Rohingya Crisis

'They came armed, with faces covered'

Anjana Sankar
Filed on September 23, 2017 | Last updated on September 23, 2017 at 11.50 pm
They came armed, with faces covered
Rohingya refugee children arriving alone in Bangladesh.

(Photo by Anjana Sankar)

Tiny group of Hindu Rohingya refugees recount tales of horror

In Hindupara locality in Kutupulong, a small crowd of Rohingya refugee women are collecting aid from a local charity. Clad in brightly coloured sarees and wearing glowing red dots on their forehead, they looked strikingly different from the thousands of women you see in other camps and on the roadside.

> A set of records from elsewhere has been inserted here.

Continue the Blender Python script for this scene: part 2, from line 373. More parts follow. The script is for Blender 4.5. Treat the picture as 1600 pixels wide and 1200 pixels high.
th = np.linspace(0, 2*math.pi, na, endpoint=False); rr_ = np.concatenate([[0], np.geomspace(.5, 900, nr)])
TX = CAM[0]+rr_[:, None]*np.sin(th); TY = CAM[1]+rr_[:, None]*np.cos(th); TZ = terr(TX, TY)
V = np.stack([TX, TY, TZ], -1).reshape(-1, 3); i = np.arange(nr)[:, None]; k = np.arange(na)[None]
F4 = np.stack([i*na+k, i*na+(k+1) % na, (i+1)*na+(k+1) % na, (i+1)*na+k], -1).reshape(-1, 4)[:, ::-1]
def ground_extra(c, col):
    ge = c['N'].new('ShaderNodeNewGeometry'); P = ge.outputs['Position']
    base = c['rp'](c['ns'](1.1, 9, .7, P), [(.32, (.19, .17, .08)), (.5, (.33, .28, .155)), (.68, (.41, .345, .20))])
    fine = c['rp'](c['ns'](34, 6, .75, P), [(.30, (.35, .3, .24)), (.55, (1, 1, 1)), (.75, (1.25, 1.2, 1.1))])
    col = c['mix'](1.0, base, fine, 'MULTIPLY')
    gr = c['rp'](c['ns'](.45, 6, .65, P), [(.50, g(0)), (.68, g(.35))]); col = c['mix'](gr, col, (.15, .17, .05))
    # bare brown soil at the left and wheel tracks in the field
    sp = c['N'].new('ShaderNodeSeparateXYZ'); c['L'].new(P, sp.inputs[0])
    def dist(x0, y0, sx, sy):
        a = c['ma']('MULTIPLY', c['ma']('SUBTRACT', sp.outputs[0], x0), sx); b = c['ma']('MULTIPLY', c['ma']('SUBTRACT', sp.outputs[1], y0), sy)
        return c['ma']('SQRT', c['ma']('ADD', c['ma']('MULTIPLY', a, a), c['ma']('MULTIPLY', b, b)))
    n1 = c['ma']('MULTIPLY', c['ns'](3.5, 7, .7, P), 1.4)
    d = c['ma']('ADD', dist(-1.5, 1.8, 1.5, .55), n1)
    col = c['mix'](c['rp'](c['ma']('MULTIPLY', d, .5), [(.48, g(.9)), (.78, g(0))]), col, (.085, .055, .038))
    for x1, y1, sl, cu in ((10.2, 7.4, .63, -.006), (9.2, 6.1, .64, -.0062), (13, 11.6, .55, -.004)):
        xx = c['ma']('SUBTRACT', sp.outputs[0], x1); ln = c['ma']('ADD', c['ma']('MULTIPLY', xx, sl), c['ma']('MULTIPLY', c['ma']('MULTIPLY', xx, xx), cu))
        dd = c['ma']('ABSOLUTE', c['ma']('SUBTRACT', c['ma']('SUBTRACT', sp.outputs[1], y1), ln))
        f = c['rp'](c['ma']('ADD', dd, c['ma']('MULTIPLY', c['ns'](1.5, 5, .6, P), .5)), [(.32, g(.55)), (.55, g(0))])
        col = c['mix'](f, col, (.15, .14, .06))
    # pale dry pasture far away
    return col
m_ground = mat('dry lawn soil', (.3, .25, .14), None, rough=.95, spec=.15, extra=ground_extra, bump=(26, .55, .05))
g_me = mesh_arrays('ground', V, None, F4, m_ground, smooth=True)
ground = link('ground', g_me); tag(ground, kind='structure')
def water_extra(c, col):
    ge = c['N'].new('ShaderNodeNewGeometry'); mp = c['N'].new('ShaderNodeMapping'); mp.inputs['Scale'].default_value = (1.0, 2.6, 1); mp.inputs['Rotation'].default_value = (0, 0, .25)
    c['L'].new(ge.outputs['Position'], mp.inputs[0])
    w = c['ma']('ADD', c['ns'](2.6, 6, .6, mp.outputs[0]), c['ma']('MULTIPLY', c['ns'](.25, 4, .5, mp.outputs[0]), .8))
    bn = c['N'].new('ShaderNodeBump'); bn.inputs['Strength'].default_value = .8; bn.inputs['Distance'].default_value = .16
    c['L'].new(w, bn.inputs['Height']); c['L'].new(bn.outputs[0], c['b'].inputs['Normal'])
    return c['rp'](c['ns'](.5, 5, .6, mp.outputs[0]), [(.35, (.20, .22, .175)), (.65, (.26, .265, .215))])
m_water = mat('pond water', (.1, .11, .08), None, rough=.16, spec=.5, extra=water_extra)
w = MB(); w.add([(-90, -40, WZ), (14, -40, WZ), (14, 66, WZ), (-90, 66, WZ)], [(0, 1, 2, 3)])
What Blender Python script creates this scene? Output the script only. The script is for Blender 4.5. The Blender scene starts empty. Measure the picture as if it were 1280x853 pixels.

These are Hindu Rohingya who have fled from Myanmar and taken shelter in Bangladesh.
Crammed into the makeshift camp is 170 families, consisting mostly women and children. They arrived in Bangladesh in one big group on August 27.

Though the recent spate of violence and military crackdown in Myanmar has predominantly affected Muslims, a small minority of Hindus and Buddhists have also crossed the border to Bangladesh. Recounting the horror, one Hindu woman named Sharaswati Rudra from Sionsori village said, armed men wearing black face masks, attacked and killed many people.

"They were wearing black shirts and pants and black mask on their faces. We could not recognise who they were," said Rudra.

Bishubala, another woman, said there are no people left in their village. "They killed everybody. They were carrying guns, knifes and crude bombs. I saw them slaughtering people," said Bishubala who also insisted she will die not knowing who they were. "Their faces were covered."

More families Khaleej Times interviewed also told similar stories. Nithandra Phal, also from Sionsori village, said hundreds escaped when violence erupted in their neighbouring villages. "We gathered whatever we could, and walked across the mountains to reach Bangladesh."

Hindus and Muslim Rohingya had in the past traded charges against each other on who was to be blamed for the unrest in Rakhine state.

The segregation of Hindu and Muslim Rohingya refugees into different camps is but an indication of their communal divide, even in the host country. A local Hindu man said refugees would feel safer living within their same community.

But a local Islamic social organisation, Baitush Sharaf, was setting examples in religious harmony at the Hindu Rohingya camp. The organisation was distributing aid and money to the families when Khaleej Times visited the camp on Saturday.

"Religion does not matter. Humanity does. We want to help the refugees without discriminating against any religion," said Sirajul Islam, managing director of the organisation.